I specifically remember being at my college orientation.  They had a psychic there who was of course answering questions and putting on a spectacular show for the whole freshman class... and I vividly remember being so worried that I wouldn't make the cheer-leading squad.  (It seems so trivial now, but at the time, this was my biggest worry)  So, I wrote down my question on the index card that was handed to me, crossed my fingers, and amazingly, out of all the people in the room, the psychic read off my question aloud!

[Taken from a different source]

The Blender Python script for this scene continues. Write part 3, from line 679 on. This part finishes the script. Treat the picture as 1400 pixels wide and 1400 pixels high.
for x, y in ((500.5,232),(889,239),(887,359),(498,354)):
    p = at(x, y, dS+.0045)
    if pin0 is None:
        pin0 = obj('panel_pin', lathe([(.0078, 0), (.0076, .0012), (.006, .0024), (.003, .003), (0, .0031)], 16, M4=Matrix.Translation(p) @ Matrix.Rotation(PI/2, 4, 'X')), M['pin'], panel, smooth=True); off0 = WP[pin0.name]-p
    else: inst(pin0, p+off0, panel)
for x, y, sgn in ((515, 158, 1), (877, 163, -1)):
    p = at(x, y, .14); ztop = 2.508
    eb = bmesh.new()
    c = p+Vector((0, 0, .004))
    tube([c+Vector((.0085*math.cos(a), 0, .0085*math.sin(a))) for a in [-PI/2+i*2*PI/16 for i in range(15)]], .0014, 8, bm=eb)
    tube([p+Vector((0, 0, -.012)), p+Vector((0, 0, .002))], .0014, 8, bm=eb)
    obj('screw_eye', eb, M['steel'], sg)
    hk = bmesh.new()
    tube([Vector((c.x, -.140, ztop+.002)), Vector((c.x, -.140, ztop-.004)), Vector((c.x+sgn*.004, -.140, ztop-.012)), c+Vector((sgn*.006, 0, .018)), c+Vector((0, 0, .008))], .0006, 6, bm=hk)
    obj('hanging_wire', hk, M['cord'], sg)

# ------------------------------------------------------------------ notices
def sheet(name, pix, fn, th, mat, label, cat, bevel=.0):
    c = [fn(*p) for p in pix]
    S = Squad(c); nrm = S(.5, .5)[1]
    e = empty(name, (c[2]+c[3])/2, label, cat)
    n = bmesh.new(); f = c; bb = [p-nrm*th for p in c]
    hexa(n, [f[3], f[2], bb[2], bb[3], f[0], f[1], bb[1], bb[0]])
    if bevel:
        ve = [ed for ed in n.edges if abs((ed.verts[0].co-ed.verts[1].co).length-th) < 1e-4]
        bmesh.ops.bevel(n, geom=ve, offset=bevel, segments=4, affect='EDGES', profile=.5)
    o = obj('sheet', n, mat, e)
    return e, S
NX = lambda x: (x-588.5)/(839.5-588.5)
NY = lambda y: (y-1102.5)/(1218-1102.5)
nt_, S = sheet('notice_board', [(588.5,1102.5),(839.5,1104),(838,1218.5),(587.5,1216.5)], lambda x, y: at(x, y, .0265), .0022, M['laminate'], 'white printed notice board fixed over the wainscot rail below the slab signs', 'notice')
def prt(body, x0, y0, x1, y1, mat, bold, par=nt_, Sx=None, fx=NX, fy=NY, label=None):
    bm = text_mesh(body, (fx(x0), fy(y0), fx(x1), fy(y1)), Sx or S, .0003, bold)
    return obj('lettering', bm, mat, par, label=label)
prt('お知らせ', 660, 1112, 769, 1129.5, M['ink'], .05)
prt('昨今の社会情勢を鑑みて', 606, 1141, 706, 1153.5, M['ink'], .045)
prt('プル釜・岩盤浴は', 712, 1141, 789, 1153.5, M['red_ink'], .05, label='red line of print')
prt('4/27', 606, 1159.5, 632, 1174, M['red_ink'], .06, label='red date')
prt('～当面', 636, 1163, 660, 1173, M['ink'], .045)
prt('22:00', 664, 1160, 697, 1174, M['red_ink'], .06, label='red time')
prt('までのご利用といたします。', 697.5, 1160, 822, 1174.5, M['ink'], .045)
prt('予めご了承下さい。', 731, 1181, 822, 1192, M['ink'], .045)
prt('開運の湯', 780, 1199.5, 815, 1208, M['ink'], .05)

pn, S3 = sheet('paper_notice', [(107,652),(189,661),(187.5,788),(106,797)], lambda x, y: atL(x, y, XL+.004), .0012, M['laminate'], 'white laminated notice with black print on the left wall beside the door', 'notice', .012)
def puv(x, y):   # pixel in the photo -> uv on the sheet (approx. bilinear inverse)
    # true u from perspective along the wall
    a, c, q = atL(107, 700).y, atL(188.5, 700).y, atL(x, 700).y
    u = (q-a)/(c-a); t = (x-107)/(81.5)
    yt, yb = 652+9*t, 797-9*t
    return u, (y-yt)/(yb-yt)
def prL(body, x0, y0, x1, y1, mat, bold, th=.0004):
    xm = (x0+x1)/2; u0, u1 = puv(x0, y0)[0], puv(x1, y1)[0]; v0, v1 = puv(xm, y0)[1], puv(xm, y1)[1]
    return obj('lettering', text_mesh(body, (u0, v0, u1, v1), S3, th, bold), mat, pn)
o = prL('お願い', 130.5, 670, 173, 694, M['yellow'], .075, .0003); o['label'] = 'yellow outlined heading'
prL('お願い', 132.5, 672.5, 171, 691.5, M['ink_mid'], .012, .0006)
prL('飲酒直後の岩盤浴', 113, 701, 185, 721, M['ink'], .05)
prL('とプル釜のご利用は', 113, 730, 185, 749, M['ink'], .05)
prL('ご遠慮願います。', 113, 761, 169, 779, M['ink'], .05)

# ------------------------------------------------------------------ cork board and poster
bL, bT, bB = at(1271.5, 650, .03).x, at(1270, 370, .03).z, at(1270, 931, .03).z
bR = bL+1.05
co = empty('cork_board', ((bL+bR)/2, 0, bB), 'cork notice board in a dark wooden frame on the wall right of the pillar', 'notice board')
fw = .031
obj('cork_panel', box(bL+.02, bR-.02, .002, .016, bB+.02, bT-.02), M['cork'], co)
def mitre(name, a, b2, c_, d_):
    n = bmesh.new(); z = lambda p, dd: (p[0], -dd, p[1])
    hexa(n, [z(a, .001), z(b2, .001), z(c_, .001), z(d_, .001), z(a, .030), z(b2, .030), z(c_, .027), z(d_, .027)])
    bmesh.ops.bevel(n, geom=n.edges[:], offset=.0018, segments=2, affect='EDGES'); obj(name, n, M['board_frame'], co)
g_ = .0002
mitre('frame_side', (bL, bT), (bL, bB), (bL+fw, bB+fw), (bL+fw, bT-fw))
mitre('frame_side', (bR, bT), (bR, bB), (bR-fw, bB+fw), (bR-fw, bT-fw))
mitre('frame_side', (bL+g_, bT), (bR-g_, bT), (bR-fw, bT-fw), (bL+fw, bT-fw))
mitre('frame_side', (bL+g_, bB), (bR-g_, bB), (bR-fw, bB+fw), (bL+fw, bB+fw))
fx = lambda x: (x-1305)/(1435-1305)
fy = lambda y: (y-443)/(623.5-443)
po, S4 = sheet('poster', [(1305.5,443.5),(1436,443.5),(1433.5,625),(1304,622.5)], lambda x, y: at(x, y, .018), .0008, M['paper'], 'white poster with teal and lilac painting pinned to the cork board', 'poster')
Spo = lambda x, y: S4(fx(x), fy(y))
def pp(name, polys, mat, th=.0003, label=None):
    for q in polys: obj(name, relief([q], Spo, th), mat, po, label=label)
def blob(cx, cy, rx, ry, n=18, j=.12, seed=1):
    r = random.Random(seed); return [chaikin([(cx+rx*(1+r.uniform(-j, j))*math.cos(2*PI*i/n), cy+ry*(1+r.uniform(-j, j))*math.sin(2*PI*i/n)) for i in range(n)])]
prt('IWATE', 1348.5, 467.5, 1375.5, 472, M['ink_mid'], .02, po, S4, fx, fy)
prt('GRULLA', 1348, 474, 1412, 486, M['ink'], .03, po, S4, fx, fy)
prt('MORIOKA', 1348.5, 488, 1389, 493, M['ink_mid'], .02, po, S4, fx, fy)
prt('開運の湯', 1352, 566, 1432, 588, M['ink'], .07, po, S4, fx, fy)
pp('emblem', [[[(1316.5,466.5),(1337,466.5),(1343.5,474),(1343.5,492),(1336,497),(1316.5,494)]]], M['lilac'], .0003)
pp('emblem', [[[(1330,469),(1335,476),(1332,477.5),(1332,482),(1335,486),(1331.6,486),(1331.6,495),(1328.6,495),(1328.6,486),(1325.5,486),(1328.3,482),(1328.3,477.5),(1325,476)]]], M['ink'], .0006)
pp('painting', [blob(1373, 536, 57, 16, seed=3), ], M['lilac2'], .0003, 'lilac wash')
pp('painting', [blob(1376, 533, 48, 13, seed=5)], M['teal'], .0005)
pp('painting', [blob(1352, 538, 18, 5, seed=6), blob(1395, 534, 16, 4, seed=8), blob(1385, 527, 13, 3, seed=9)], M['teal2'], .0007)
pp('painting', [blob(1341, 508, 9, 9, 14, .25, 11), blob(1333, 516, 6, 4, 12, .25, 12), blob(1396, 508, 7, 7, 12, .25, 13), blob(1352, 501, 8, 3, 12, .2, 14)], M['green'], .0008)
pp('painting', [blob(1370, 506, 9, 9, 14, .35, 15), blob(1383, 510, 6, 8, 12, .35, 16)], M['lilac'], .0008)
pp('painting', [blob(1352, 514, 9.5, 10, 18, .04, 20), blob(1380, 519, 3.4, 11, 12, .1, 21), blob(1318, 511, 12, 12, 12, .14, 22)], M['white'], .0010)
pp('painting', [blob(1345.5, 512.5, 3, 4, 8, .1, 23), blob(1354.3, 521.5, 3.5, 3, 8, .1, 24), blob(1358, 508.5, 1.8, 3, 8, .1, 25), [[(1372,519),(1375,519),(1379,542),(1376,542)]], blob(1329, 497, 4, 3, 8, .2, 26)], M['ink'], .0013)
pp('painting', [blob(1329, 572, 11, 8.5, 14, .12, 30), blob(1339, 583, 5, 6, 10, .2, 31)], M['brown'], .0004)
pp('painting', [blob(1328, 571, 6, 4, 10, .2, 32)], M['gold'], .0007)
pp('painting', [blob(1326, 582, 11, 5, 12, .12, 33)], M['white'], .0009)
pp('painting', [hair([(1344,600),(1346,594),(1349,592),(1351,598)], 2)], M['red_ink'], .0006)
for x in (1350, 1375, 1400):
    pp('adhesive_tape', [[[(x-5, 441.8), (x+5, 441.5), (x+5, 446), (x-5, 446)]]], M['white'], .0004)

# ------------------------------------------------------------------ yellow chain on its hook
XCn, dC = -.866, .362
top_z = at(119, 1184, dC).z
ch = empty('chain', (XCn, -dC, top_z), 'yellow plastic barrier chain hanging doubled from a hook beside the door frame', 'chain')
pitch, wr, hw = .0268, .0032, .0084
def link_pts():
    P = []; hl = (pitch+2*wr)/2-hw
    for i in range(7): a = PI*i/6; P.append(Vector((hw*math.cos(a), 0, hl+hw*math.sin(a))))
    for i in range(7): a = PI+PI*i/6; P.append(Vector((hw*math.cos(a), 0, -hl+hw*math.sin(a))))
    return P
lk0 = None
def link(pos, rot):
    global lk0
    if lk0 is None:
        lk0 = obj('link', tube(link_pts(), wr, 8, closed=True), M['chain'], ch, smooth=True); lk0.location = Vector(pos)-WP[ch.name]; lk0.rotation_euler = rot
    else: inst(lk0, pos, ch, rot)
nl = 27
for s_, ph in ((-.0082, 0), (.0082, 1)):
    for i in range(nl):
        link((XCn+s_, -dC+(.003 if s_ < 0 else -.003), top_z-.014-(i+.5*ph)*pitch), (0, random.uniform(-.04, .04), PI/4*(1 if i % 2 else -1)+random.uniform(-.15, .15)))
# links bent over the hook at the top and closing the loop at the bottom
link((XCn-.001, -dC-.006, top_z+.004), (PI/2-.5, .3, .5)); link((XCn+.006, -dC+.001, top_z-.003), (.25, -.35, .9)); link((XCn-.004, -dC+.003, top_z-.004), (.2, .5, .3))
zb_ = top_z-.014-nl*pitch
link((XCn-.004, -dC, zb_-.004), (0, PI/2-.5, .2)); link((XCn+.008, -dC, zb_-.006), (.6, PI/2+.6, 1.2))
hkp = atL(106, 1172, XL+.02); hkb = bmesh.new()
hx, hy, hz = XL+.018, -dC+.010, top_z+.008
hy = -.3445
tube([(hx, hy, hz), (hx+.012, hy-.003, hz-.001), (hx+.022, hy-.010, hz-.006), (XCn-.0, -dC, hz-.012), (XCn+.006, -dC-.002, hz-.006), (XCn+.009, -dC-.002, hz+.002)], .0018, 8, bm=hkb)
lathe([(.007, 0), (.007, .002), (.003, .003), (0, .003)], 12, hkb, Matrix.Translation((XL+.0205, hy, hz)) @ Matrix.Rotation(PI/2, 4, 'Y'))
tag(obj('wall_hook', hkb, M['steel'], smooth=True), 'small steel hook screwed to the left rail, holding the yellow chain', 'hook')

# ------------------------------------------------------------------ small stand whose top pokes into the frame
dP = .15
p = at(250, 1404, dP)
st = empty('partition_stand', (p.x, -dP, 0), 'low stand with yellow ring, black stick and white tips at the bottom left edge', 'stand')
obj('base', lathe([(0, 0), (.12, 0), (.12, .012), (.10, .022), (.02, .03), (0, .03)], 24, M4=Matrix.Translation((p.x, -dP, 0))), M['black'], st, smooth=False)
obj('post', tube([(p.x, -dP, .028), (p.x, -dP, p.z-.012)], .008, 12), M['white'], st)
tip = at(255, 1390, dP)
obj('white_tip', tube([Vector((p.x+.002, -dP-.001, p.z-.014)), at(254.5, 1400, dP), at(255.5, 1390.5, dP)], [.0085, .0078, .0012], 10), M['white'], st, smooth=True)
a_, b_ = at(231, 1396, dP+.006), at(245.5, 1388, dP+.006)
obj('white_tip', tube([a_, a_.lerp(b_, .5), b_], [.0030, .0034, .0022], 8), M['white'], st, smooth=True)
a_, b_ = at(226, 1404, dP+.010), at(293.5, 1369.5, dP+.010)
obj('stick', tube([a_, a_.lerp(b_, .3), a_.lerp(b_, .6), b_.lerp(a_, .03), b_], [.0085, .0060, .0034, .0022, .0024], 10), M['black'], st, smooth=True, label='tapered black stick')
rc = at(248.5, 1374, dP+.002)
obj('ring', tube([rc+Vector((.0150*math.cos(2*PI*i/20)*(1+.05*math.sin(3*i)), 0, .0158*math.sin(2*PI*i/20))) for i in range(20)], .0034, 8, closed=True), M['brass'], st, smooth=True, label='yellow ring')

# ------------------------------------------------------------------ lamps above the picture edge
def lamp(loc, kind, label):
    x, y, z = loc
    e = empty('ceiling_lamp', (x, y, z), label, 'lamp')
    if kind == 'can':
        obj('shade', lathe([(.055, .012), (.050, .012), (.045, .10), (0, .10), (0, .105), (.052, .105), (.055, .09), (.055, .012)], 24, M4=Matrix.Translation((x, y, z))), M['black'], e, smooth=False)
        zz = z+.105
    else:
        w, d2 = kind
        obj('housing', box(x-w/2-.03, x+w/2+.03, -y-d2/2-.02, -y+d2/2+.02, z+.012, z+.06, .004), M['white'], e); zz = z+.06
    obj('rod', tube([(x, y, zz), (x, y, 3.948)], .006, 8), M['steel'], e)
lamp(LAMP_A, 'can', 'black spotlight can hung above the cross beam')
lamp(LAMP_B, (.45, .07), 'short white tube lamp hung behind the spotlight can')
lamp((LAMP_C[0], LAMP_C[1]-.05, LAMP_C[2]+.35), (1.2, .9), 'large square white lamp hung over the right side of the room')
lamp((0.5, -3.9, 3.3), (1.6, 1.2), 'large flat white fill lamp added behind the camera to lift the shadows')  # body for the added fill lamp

He said to me, (well, to the room... these were of course somewhat anonymous) "J.M. you will make the team, but you might be surprised to realize that it will not fulfill you in the way you expect" and he was right.  After my freshman year, I did move on to bigger and better things.  He was right then, and I expect he'd be right over and over again given my similarly "serious" and occasionally silly questions in life.  Each and every one of my "will I's" and "what if's" has been answered, just in ways that I never expected.

So... Here I am, sitting in my home (did you catch that part?...  MY HOME, the one I thought we'd never have) with my loving and unique husband and my wild and crazy daughter asleep upstairs.  I'm still not sure what the future will bring, and I am confident that there will be plenty of ups and downs, but I do know this much... what you look for in life, you get.  What you see in others, exists in you.  What you send out into the world, will come back to you in its own way.  

Do good, be kind and open your mind to something new each and every day.